Dépecer le remembrement, c’est donc aussi labourer les « bonnes pratiques » agricoles actuelles et s’interroger sur comment celles du futur pourraient mieux correspondre aux besoins de notre population et respecter nos terres. Et c’est tout l’intérêt des travaux d’exhumation : éclairer avec un nouveau regard des pratiques anciennes. Dès lors, ne pourrait-on pas imaginer un démembrement agricole, où l’on redéfinit l’usage des grandes exploitations industrielles produisant pour l’exportation ? Plutôt que d’étendre la taille de ces exploitations, elles seraient réparties au profit de jeunes agriculteurs produisant de manière plus écologique des aliments sains destinés à une consommation plus locale.
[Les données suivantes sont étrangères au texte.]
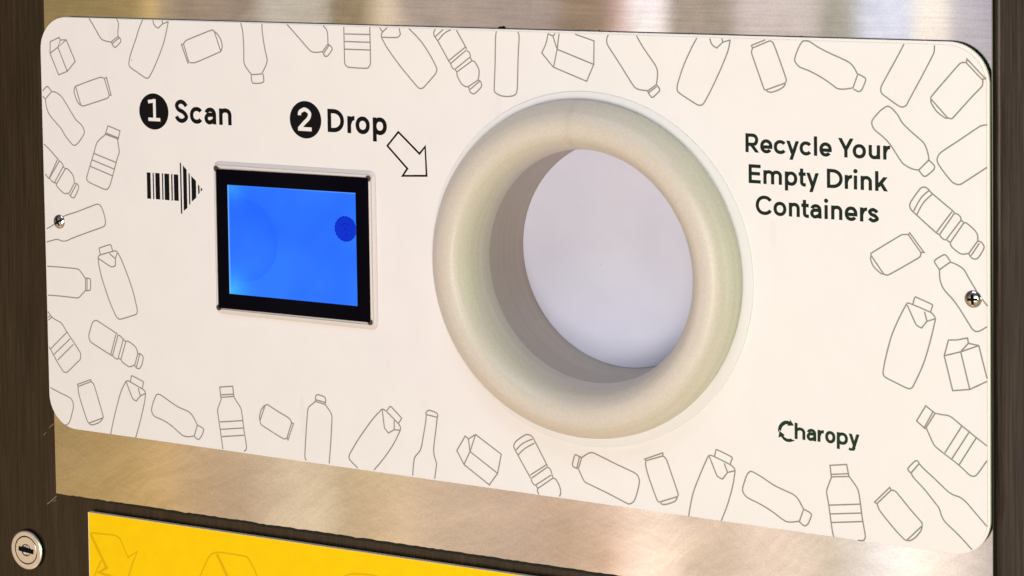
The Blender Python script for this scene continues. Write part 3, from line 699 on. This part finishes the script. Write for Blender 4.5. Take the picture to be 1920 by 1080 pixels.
9.05,75.12* 10.23,74.72 10.76,73.44 10.39,72.13 7.60,69.61 6.53,69.38 5.27,70.08 4.54,72.28*
9.80,74.63* 5.29,71.19*
18.16,95.78 17.70,93.27 17.30,82.18 16.71,71.44 17.11,70.34 19.60,69.15 22.94,68.91 25.87,69.39 27.14,70.54 27.58,72.58 28.21,86.20 28.75,93.92 28.16,95.74
-110.54,96.20 -109.58,92.68 -109.17,86.00 -109.21,78.91 -108.07,76.58 -105.29,73.60*
-99.19,96.07 -99.05,92.16 -97.90,85.14 -96.83,80.48 -97.61,77.71 -99.82,74.11*
-105.29,73.53* -99.82,74.03*
-105.29,73.53* -105.43,71.95 -104.90,70.00 -103.72,69.72 -100.63,69.95 -98.96,70.60 -98.79,71.79 -99.11,74.13*
-85.91,96.11 -80.90,91.46 -74.57,85.43 -72.29,84.41 -67.69,84.78*
-67.21,96.12 -65.64,94.54 -65.00,92.64 -64.87,88.21*
-67.69,84.78* -64.87,88.21* -63.07,86.92 -62.87,85.77 -65.21,83.00 -66.59,82.88 -67.69,84.78*
-67.01,84.30* -64.19,87.85*
-56.61,95.84 -56.57,89.40 -56.49,80.58 -55.97,79.25 -54.40,78.46 -45.19,78.34 -44.05,79.26 -43.44,80.61 -43.48,95.96
-56.22,92.78 -43.54,92.88
-56.20,89.53 -43.61,89.52
-56.27,86.23 -43.68,86.21"""
bm = bmesh.new()
for P, C in parse(LINES):
    pts = spline(P, C)
    cl = len(pts) > 3 and math.hypot(pts[0][0] - pts[-1][0], pts[0][1] - pts[-1][1]) < 0.05
    ribbon(bm, pts, 0.55, ZS + 0.015, closed=cl)
link('container_drawings', bm, LINE, sheet)

# ---- lettering: every glyph is drawn from strokes of constant width
def arc(cx_, cy_, rx, ry, a, b, n=None):
    n = n or max(6, int(abs(b - a) / 7)); e = 0.94
    out = []
    for i in range(n + 1):
        t = math.radians(a + (b - a) * i / n); c, s = math.cos(t), math.sin(t)
        out.append((cx_ + rx * math.copysign(abs(c) ** e, c), cy_ + ry * math.copysign(abs(s) ** e, s)))
    return out
def glyph(ch, x0, x1, base, xh, cap, s, desc=None):
    h = s / 2; l, r = x0 + h, x1 - h; mx = (x0 + x1) / 2; rx = (r - l) / 2
    ov = 0.014 * cap; T = base + xh - h + ov; Bt = base + h - ov; my = (T + Bt) / 2; ry = (T - Bt) / 2
    ct = base + cap; desc = desc if desc is not None else 0.30 * cap
    S_ = []
    def dg(xa, ya, xb, yb_):
        w_ = s * math.hypot(xb - xa, yb_ - ya) / abs(yb_ - ya) / 2
        S_.append(('quad', [(xa - w_, ya), (xa + w_, ya), (xb + w_, yb_), (xb - w_, yb_)]))
    if ch == 'o': S_.append(('closed', arc(mx, my, rx, ry, 0, 353)))
    elif ch == 'c': S_.append(arc(l + rx * 1.1, my, rx * 1.1, ry, 37, 323))
    elif ch == 'C':
        T2 = ct - h + ov; m2 = (T2 + Bt) / 2; S_.append(arc(l + 1.09 * rx, m2, rx * 1.09, (T2 - Bt) / 2, 35, 325))
    elif ch == 'e':
        S_.append([(l + 0.1 * s, my - 0.05 * xh), (r + 0.02 * s, my - 0.05 * xh)])
        S_.append([(r, my - 0.05 * xh - h)] + arc(mx, my, rx, ry, 2, 322))
    elif ch == 'a':
        cu = base + xh * 0.60; S_.append(arc(mx, cu, rx * 0.98, T - cu, 163, 0) + [(r, base)])
        yt = base + 0.585 * xh; cb2 = (yt + Bt) / 2; rb = (yt - Bt) / 2; lx = l + rx * 0.85
        S_.append([(r, yt), (lx, yt)] + arc(lx, cb2, rx * 0.85, rb, 96, 264) + spline([(lx + 0.06, Bt), (r - 0.35 * rx, Bt + 0.10 * xh), (r, base + 0.36 * xh)], [0, 0, 0], .3))
    elif ch in 'nh':
        S_.append([(l, base), (l, base + (xh if ch == 'n' else cap * 1.02))])
        S_.append([(l + 0.02, base + 0.5 * xh)] + arc(mx, base + xh * 0.60, rx, T - base - xh * 0.60, 172, 0) + [(r, base)])
    elif ch == 'm':
        S_.append([(l, base), (l, base + xh)]); q = rx / 2
        for k in (0, 1):
            c0 = l + q + 2 * q * k
            S_.append(arc(c0, base + xh * 0.60, q, T - base - xh * 0.60, 172, 0) + [(c0 + q, base)])
    elif ch == 'u':
        S_.append([(r, base), (r, base + xh)])
        S_.append([(l, base + xh)] + arc(mx, base + xh * 0.40, rx, base + xh * 0.40 - Bt, 180, 352))
    elif ch == 'r':
        S_.append([(l, base), (l, base + xh)])
        S_.append(spline([(l + 0.05, base + 0.52 * xh), (l + 0.35 * (x1 - l), base + 0.80 * xh), (l + 0.72 * (x1 - l), T - 0.01 * xh), (x1, T - 0.005 * xh)], [0] * 4, .3))
    elif ch == 'p':
        S_.append([(l, base + xh), (l, base - desc)]); S_.append(('closed', arc(mx, my, rx, ry, 0, 353)))
    elif ch == 'l': S_.append([(mx, base), (mx, base + cap * 1.02)])
    elif ch == 'i':
        S_.append([(mx, base), (mx, base + xh)]); S_.append(('dot', (mx, base + cap * 0.955), s * 0.64))
    elif ch == 't':
        c0 = x0 + 0.42 * (x1 - x0)
        S_.append([(c0, base + xh * 1.27), (c0, base + 0.30 * xh)] + arc(c0 + 0.42 * (x1 - c0) + h * 0.5, base + 0.30 * xh, 0.42 * (x1 - c0) + h * 0.5, 0.30 * xh - h + ov, 180, 262) + [(x1, base + h - ov)])
        S_.append([(x0, base + xh - h), (x1 - 0.03 * s, base + xh - h)])
    elif ch == 'y':
        k = s * 0.55
        dg(x1 - k, base + xh, x0 + 0.37 * (x1 - x0), base - desc); dg(x0 + k, base + xh, mx + 0.03 * s, base + 0.02 * xh)
    elif ch == 'k':
        S_.append([(l, base), (l, base + cap * 1.02)])
        dg(x1 - 0.72 * s, base + xh, l + 0.15 * s, base + 0.26 * xh); dg(l + (x1 - l) * 0.33, base + 0.62 * xh, x1 - 0.62 * s, base)
    elif ch == 's':
        S_.append(spline([(r - 0.02 * rx, base + xh * 0.71), (mx + 0.6 * rx, T - 0.085 * xh), (mx, T), (mx - 0.62 * rx, T - 0.055 * xh), (l + 0.07 * rx, base + xh * 0.73), (mx - 0.55 * rx, base + xh * 0.565), (mx + 0.45 * rx, base + xh * 0.45), (r, base + xh * 0.27), (mx + 0.62 * rx, Bt + 0.06 * xh), (mx, Bt), (mx - 0.60 * rx, Bt + 0.06 * xh), (l - 0.02 * rx, base + xh * 0.27)], [0] * 12, .25))
    elif ch == 'S':
        T2 = ct - h + ov; c_ = cap
        S_.append(spline([(r, base + c_ * 0.73), (mx + 0.6 * rx, T2 - 0.065 * c_), (mx, T2), (mx - 0.62 * rx, T2 - 0.055 * c_), (l + 0.08 * rx, base + c_ * 0.735), (mx - 0.55 * rx, base + c_ * 0.575), (mx + 0.45 * rx, base + c_ * 0.455), (r, base + c_ * 0.275), (mx + 0.64 * rx, Bt + 0.055 * c_), (mx, Bt), (mx - 0.62 * rx, Bt + 0.06 * c_), (l, base + c_ * 0.27)], [0] * 12, .35))
    elif ch == 'E':
        S_.append([(l, base), (l, ct)])
        for yy, xr in ((ct - h, x1), (base + h, x1), (base + cap * 0.515, x1 - 0.06 * (x1 - x0))): S_.append([(l, yy), (xr, yy)])
    elif ch == 'D':
        S_.append([(l, base), (l, ct)]); k = l + (r - l) * 0.30
        S_.append([(l, ct - h), (k, ct - h)] + arc(k, base + cap / 2, r - k, cap / 2 - h, 90, -90) + [(l, base + h)])
    elif ch == 'R':
        S_.append([(l, base), (l, ct)]); k = l + (r - l) * 0.55; yb = base + cap * 0.42; rr = r - 0.05 * (x1 - x0)
        S_.append([(l, ct - h), (k, ct - h)] + arc(k, (ct - h + yb) / 2, rr - k, (ct - h - yb) / 2, 90, -90) + [(l, yb)])
        dg(l + (r - l) * 0.42, yb, x1 - 0.58 * s, base)
    elif ch == 'Y':
        k = s * 0.58; j = (mx, base + cap * 0.42)
        dg(x0 + k, ct, j[0], j[1] - 0.02 * cap); dg(x1 - k, ct, j[0], j[1] - 0.02 * cap); S_.append([(mx, base), (mx, base + cap * 0.47)])
    elif ch == '1':
        c0 = x0 + 0.53 * (x1 - x0)
        S_.append([(c0, base), (c0, ct)]); S_.append([(x0 + 0.02, ct - h - 0.06 * cap), (c0, ct - h)]); S_.append([(x0, base + h), (x1, base + h)])
    elif ch == '2':
        S_.append(spline([(l + 0.02, base + cap * 0.66), (l + 0.12 * rx, base + cap * 0.80), (mx - 0.35 * rx, ct - h - 0.03 * cap), (mx + 0.05 * rx, ct - h), (mx + 0.6 * rx, ct - h - 0.06 * cap), (r - 0.03 * rx, base + cap * 0.74), (r - 0.25 * rx, base + cap * 0.55), (mx - 0.1 * rx, base + cap * 0.34), (l - 0.1 * rx, base + h * 1.0)], [0] * 9, .3))
        S_.append([(x0, base + h), (x1, base + h)])
    return S_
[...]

A l’heure où le groupement international d’experts pour la biodiversité (IPBES) tire la sonnette d’alarme dans son nouveau rapport sur le nexus « eau, nourriture, et santé », repenser l’usage de la ressource agricole est non seulement pertinent, mais urgent. En nous rappelant la centralité de la question foncière, la bande dessinée d’Inès Léraud et de Pierre van Hove nous ouvre un champ de réflexion qui sent bon l’humus.
[1] Philippe Marc-André et Nadine Polombo, « Soixante années de remembrement », Études foncières, n°140, 2009, p. 43-49.
[2] Alain Faure, « Spéculation et société : les grands travaux à Paris au XIXe siècle », Histoire, économie et société, n°3, 2004, p 433-448 ; Sébastien Pradella, « Politique foncière et capitalisme à Paris et en Île-de-France », dans Patrick Le Galès (dir.), Gouverner la métropole parisienne, Paris, Presses de Sciences Po, 2020, p. 121-141.
[3] Frédéric Graber et Fabien Locher (dir.), Posséder la nature. Environnement et propriété dans l’histoire, Éditions Amsterdam, 2018.